24 July 2006



Why Merchandising is Important pt. I

If you don't exercise creative control over your own intellectual property, someone else will.

That someone else may delight in seeing your intellectual property pissing on everything from Fords to . . . well, "everything".

I could blast Bill Watterson for being a punk-ass, whiney bitch who couldn't handle success (the poor guy) and took more delight in jousting with his management and syndicator than he did in his fans. I could. Actually, I kind of just did.

Watterson has all kinds of great reasons why he never saw round to licensing official Calvin and Hobbes merchandise. All kinds of great reasons. For some reason, he never seemed to understand the best reason to merchandise a property such as Calvin and Hobbes: The Fans.

Fans want to contribute back to the artists they love. Buying the merchandise is one way to do that. Look at sports fans. I rest my case.

Since Watterson didn't set the tone of the merchandising conversation, we will forever be cursed with Calvin pissing on all sorts of stuff. Hey, maybe he'll piss on Susie Derkins! That'd be cool!

Calvin also prays, in case you haven't noticed. To be honest, I'm not sure which version of Calvin is more insulting to the nature of the character. Calvin never really struck me as the prayerful type.

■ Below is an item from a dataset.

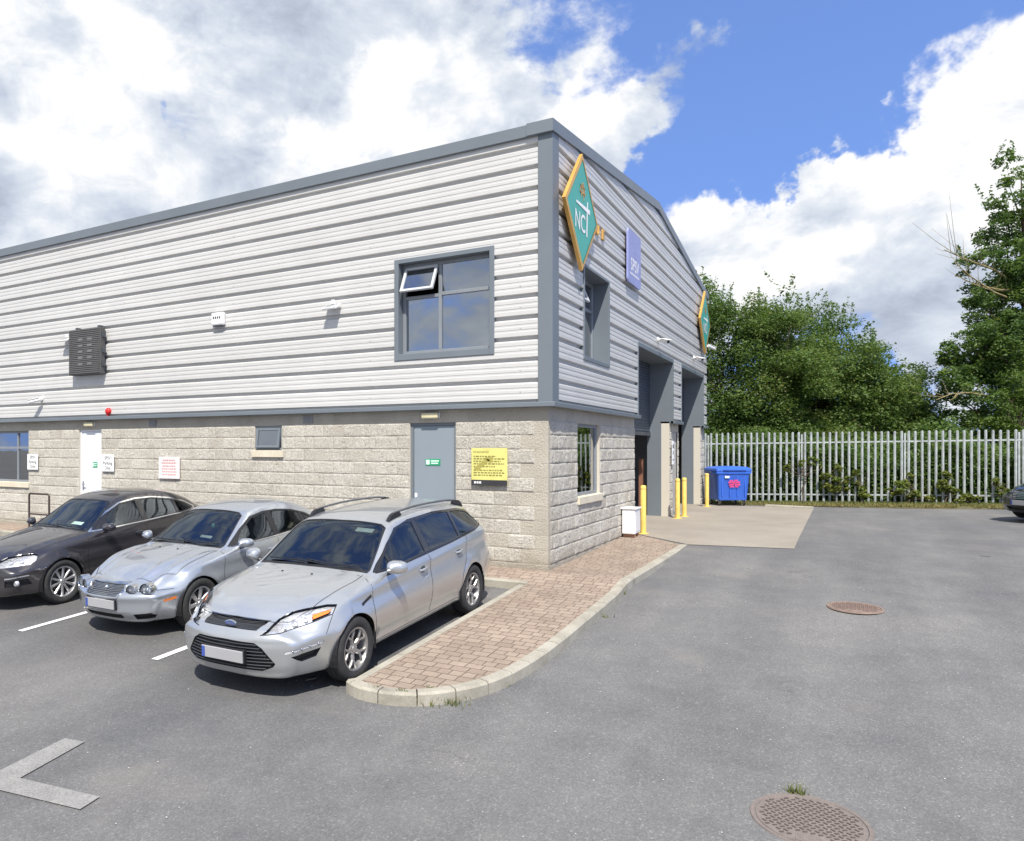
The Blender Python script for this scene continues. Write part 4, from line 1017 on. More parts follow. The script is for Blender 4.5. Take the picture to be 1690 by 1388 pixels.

The last straw for me on this issue was a new version of the old pissing favorite:


Yep. That crazy tiger is pissing on the word "America". Charming.

The problem is a whole generation of people are growing up right now who will never know Calvin and Hobbes as the stars of a beautifully rendered, side-splittingly funny, and occasionally very moving comic strip. To them Calvin and Hobbes will be a couple of exhibitionistic urinators.
Mr. Watterson, if for some reason you're reading this blog, please give that some thought.